Editing, modifying and then saving on disk each of those input ASCII files individually is an extremely tedious and challenging task, particularly when our goal is to apply the CENTURY model to a large number of different sites, and/or under a variety of different climatic and land management scenarios. This manual process is also highly susceptible to errors, given the vast number of parameters that must be carefully tuned-up and adjusted.

Therefore, it is a significant improvement in workflow to be able to perform all these file operations from within a comprehensive software environment like R. As mentioned above, the goal of package Rcentury is thus to run CENTURY 4.7 from within R. That includes preparing all files (treatments, schedule, weather and site characteristic), and then read and load the result files into our R session as a data.frame.


Main functions in the Rcentury package

The ASCII files that are required by the CENTURY software can be read and write with functions that are provided with the Rcentury package:

  • read_100/write_100: to read/write files with extension ‘.100’, save for site files.
  • read_site/write_site: to read/write input site files (also extension ‘.100’).
  • read_weather/write_weather: to read/write weather files (extension ‘.wth’).
  • read_schedule/write_schedule: to read/write schedule files (extension ‘.sch’).
  • read_lis: utility program to read binary ‘.bin’ files containing results from the simulation.

These functions allow us to first read the example files provided with the CENTURY software, change the parameters at will and then write the modified dataset on disk.
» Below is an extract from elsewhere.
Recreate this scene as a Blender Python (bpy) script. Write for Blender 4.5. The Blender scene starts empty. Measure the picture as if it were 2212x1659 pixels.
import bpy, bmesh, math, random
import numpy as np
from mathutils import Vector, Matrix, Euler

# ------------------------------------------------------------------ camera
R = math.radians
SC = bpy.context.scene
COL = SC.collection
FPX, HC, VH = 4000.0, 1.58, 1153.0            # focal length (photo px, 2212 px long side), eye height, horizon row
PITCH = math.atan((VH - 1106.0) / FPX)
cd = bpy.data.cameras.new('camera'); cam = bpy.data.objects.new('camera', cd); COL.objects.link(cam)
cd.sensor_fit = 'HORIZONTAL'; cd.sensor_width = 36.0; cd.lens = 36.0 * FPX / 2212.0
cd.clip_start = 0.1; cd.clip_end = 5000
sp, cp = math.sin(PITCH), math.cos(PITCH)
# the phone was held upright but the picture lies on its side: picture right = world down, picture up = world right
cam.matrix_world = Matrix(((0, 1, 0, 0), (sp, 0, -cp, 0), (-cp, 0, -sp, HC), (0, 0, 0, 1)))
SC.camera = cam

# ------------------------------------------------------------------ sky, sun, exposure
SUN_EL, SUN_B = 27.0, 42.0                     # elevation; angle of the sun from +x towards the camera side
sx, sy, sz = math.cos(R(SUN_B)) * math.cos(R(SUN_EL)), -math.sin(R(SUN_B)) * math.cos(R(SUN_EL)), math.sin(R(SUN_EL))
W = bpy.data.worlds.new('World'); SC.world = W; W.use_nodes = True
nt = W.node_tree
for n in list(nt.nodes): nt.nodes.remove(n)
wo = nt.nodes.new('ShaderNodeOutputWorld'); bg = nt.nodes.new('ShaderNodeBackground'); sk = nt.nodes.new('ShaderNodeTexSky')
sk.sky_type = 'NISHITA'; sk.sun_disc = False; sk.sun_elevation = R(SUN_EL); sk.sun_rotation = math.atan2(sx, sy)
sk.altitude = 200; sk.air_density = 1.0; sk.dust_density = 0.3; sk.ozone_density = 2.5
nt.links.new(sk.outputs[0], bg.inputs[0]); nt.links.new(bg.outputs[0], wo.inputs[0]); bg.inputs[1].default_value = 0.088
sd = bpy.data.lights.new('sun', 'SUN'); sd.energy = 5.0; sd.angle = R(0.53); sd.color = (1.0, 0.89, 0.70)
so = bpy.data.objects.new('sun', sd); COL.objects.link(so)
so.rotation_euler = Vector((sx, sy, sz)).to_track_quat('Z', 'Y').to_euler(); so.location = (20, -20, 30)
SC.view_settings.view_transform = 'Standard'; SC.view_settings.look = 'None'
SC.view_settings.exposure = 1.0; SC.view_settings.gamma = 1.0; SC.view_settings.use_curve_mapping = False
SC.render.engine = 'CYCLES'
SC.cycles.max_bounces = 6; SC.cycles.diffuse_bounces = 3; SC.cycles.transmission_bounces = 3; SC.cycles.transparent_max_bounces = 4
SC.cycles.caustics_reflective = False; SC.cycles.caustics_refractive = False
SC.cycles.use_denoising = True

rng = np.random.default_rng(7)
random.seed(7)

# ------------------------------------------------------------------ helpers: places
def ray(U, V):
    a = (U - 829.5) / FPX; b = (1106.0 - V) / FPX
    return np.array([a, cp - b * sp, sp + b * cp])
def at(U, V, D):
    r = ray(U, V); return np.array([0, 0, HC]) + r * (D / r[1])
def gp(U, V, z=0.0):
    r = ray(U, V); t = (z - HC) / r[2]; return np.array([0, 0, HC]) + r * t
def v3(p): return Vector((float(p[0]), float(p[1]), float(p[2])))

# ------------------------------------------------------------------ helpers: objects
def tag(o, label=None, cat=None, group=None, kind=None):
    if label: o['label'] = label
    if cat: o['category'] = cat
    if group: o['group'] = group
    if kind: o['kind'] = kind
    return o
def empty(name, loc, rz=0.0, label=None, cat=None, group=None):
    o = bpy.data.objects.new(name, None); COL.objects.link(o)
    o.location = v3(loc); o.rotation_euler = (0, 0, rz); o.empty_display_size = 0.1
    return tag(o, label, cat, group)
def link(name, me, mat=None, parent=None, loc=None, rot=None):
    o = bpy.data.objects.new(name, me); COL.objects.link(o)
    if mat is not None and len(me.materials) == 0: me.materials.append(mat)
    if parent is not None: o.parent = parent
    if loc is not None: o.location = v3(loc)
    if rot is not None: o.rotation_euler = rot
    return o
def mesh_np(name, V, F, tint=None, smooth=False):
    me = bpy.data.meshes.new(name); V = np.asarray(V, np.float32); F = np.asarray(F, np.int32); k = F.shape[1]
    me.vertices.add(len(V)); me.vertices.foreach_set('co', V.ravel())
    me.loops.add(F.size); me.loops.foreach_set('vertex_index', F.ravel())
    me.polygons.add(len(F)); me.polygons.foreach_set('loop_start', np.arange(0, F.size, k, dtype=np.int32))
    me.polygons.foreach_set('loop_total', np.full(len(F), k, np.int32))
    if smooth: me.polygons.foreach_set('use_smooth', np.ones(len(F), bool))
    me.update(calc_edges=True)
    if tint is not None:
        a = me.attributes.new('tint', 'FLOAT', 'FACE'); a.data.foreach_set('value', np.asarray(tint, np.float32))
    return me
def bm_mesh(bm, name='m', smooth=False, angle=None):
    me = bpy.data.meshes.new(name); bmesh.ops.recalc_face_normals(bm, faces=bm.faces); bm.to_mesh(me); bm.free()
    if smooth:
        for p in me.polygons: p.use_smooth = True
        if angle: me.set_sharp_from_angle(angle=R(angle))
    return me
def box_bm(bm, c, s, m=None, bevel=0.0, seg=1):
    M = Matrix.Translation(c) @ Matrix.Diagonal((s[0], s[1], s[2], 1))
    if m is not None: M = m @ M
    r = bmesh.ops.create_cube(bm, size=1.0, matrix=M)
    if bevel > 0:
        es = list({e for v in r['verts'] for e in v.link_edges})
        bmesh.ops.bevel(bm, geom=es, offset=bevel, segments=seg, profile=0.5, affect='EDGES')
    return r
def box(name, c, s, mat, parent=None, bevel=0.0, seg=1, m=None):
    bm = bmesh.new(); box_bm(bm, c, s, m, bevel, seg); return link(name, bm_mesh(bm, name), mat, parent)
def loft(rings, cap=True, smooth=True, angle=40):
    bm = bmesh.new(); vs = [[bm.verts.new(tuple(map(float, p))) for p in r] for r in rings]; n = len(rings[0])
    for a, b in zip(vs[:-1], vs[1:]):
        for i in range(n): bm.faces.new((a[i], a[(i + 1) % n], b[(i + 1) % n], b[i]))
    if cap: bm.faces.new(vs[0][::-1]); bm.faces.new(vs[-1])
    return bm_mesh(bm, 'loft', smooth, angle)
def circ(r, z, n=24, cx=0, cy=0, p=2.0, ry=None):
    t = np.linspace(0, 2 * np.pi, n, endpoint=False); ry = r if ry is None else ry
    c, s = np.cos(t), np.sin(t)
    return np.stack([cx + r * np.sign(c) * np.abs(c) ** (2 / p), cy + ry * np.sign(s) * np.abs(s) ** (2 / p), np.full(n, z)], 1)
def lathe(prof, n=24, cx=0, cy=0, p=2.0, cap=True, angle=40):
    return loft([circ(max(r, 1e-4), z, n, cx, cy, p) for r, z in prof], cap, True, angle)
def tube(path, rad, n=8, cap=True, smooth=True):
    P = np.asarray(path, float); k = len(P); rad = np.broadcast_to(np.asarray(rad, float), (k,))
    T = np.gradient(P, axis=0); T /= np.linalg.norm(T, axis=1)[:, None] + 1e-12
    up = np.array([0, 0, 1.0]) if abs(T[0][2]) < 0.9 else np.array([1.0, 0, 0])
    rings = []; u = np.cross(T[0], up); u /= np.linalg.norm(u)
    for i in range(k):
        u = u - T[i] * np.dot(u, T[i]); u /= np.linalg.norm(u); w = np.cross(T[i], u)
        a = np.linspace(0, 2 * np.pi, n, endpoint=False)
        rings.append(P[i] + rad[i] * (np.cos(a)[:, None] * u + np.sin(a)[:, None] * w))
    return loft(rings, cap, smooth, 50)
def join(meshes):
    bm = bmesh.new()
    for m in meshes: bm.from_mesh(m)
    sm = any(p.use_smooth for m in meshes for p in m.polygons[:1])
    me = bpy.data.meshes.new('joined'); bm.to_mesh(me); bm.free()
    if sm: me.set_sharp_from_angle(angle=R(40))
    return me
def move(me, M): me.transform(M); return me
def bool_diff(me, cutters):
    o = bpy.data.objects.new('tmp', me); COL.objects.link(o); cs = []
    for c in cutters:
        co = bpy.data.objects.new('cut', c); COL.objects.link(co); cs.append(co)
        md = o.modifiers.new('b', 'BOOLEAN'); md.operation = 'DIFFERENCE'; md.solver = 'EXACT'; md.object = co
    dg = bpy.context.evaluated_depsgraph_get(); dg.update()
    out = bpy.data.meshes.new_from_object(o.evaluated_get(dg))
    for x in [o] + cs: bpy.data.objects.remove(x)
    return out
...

Once those files are available in the same directory where they two ‘.exe’ files are located, we can run CENTURY with the century_run.R function. Internally, century_run runs sequentially the following programs:

  1. ‘century_47.exe’: it creates a binary file on disk with extension ‘.bin’.
  2. ‘list100_47.exe’: it reads the ‘.bin’ file and builds an ASCII ASCII ‘.lis’ file containing a sequence of columns with results.
  3. read_lis.R: it reads the ‘.lis’ ASCII file into the R session as a data.frame that can be manipulated and analysed.